—reviewed by Diana Spradlin
This weekend, music will heal your election-weary soul. Grinnell will host two concerts, one on Saturday and one on Sunday. Whether you want to calmly sulk in introspection or dance wildly, hungering for a protest, these concerts will feed your need.
Playing with Earlimart and Aspects of Physics, Pinback performs in Gardner Lounge on Saturday. With detailed melodies and soothing vocals, this band offers a unique indie rock sound without succumbing to pretension. Catchy and refined, their songs represent an excellent balance between clever lyrics and layered harmonies. Their music is poignant without being overwhelmingly emotional, witty without being condescending. San Diego’s Zach Smith (ex-3 Mile Pilot) and Rob Crow (Thingy and ex-Heavy Vegetable) do not merely play indie rock music, but rather reformulate the genre. They create mellow, yet danceable ballads that are surprisingly complex, beautiful and different.

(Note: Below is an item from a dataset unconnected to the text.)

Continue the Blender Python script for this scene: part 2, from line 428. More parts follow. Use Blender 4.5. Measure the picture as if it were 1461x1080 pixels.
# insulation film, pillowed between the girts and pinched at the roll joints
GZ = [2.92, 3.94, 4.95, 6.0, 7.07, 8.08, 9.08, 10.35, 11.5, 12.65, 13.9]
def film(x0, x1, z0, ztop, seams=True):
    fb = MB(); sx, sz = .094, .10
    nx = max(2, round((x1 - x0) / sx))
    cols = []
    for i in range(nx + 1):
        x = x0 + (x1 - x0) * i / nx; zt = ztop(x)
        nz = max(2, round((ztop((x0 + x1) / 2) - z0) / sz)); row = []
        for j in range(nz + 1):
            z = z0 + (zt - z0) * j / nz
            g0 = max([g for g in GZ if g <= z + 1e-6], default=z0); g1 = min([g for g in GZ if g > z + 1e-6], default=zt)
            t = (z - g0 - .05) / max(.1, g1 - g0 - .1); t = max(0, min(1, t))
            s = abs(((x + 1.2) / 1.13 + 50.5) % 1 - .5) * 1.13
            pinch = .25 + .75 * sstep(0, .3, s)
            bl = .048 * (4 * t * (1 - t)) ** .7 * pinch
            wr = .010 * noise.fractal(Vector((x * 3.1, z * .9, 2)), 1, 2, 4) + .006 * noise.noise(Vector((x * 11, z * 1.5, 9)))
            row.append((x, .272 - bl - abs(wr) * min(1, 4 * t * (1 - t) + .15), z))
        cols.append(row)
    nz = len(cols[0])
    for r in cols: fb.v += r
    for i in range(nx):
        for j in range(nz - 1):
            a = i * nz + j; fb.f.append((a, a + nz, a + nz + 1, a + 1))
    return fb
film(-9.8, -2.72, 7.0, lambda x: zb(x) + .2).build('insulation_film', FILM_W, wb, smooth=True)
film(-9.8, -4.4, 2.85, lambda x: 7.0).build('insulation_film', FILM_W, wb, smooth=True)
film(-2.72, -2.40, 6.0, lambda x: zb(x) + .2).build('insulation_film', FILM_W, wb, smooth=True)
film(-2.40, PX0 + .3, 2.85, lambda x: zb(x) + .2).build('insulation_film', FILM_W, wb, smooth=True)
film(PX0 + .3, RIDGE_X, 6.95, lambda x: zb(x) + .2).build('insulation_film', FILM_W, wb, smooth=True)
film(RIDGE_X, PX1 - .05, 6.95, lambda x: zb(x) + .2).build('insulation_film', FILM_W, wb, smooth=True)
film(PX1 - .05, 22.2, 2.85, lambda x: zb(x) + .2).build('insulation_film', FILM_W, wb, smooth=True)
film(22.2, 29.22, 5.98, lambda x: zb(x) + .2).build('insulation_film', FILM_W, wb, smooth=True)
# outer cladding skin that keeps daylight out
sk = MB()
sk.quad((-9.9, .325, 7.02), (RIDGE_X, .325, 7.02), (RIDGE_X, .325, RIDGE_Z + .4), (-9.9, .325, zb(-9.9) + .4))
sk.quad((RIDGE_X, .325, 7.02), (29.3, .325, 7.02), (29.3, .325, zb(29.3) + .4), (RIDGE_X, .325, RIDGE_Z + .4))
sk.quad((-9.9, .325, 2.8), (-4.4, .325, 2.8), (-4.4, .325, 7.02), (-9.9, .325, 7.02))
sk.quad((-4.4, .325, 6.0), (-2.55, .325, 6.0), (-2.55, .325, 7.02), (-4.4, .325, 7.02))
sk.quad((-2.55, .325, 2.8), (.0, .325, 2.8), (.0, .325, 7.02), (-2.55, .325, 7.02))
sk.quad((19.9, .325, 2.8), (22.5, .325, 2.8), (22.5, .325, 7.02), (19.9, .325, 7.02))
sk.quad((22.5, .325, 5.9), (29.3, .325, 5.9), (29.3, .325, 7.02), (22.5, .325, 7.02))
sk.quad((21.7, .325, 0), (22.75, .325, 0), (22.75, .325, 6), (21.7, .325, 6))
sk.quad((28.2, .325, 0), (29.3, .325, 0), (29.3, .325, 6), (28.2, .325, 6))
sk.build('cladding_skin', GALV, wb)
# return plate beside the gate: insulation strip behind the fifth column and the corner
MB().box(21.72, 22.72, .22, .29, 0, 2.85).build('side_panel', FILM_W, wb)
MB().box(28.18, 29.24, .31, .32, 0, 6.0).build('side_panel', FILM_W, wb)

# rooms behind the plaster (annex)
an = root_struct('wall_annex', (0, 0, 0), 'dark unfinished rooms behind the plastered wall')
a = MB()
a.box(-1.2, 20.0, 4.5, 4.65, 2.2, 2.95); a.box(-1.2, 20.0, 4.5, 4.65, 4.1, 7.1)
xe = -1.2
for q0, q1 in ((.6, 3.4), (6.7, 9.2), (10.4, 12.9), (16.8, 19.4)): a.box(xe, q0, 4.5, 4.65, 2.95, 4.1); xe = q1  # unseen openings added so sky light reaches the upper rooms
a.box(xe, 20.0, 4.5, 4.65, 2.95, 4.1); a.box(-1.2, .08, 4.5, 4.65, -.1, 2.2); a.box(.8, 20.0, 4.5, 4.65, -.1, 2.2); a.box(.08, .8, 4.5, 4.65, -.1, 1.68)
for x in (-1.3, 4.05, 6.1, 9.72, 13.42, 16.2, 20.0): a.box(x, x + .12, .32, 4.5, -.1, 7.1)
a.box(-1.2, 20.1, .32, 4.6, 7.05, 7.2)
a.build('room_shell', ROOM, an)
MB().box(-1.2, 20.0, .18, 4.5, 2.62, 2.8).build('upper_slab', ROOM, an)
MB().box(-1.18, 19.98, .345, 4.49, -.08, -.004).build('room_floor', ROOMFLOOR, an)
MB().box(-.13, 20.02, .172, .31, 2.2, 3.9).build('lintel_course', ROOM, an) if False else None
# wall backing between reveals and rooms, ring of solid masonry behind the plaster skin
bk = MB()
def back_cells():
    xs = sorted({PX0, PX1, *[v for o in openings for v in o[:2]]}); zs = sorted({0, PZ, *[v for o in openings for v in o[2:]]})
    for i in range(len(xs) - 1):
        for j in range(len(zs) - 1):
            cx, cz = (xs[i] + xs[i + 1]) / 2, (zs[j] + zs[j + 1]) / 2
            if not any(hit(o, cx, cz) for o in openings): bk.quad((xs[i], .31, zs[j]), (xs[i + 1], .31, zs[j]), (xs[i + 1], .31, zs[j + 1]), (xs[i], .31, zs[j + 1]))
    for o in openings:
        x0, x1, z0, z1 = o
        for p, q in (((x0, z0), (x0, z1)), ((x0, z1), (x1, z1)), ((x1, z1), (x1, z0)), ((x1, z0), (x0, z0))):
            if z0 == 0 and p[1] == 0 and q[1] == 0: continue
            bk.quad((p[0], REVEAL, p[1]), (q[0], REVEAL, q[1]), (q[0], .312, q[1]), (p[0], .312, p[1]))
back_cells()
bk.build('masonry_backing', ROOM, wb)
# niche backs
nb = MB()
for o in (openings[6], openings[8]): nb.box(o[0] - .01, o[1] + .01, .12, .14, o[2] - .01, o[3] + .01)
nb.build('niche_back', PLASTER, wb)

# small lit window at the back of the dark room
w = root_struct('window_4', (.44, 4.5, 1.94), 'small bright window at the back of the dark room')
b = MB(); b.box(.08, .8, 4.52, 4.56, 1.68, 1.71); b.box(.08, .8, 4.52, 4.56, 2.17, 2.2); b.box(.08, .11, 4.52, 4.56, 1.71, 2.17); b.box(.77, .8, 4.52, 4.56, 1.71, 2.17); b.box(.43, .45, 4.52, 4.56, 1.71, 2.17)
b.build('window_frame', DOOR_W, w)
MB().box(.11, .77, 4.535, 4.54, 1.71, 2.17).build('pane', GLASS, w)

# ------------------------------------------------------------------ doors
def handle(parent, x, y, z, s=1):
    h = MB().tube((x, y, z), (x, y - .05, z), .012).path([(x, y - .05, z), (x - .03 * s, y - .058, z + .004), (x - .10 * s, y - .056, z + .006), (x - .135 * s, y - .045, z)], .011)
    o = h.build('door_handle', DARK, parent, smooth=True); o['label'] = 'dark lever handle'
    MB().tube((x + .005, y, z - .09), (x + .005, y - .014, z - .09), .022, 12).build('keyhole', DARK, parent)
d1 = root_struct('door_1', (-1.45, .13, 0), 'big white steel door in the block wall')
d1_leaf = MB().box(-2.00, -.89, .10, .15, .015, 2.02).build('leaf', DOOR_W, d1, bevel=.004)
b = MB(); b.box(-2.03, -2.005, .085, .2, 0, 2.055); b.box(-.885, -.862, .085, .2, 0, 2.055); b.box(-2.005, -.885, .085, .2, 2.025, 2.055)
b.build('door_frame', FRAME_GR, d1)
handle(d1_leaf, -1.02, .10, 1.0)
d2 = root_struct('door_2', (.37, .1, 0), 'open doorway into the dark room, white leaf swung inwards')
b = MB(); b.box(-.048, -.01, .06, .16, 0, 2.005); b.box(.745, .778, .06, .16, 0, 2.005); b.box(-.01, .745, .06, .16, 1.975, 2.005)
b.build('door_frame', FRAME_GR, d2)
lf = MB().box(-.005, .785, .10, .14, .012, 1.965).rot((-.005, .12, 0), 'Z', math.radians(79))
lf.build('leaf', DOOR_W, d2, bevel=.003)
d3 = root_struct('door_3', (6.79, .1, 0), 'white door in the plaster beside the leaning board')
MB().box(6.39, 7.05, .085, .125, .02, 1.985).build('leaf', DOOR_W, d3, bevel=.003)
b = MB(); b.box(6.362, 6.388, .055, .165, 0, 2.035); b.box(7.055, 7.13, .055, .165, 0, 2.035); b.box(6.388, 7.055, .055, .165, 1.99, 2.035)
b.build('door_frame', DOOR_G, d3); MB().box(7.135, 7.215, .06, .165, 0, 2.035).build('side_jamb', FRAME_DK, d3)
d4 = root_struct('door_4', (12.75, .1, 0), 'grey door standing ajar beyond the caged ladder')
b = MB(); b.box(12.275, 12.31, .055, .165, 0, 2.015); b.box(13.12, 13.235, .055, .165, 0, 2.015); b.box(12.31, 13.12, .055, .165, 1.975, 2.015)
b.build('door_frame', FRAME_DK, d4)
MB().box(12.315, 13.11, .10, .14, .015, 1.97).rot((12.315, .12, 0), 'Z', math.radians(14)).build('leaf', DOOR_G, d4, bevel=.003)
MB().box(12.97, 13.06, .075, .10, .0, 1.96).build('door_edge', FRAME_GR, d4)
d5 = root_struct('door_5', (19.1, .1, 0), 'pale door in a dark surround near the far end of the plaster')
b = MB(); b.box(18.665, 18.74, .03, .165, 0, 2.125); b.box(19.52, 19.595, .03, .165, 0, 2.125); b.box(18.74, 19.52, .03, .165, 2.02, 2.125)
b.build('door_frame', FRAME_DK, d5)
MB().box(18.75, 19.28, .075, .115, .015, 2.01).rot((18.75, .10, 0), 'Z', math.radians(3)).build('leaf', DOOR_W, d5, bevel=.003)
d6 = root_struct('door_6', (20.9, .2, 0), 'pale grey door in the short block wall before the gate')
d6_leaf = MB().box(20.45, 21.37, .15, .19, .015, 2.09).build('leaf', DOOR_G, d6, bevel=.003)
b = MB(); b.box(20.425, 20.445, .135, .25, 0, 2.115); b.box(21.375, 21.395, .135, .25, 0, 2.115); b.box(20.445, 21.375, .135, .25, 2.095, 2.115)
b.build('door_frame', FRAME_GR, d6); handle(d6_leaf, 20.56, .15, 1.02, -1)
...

Le Tigre’s highly-anticipated performance, taking place in Harris on Sunday, will undoubtedly appeal to Grinnell’s activists, liberals and music enthusiasts. Creating fierce anthems, involving social and political issues, feminism, and sexuality, Le Tigre combines electronic sounds and punk rock.
The band intersperses sound clips from war protests and news broadcasts throughout their songs to produce high-energy music that is not only extremely danceable but also powerful and inspiring. Whether sharply criticizing the war in Iraq or referring to feminism and gay and lesbian rights, vocalist Kathleen Hanna (ex-Bikini Kill) bares the band’s strong opinions on controversial issues, sometimes breaking into angry, shrill shouts. The effect is undeniably unique: intelligent dance music, tough and estrogen-soaked.
Le Tigre will undoubtedly appeal to the current political climate on campus. In the song “Seconds,” Hanna viciously breaks into an anti-Bush tantrum, screaming “you make me sick” after repeated references to lying and warmongering. In the song “Get Off the Internet,” Le Tigre urges others to “meet [them] in the streets” and “destroy the right wing.” Playing with The Gossip and Measles Mumps Rubella, the band will put on a show intrinsically different from others at Grinnell. With slide shows and their own dance moves, Le Tigre not only entertains its audiences, but also emboldens them.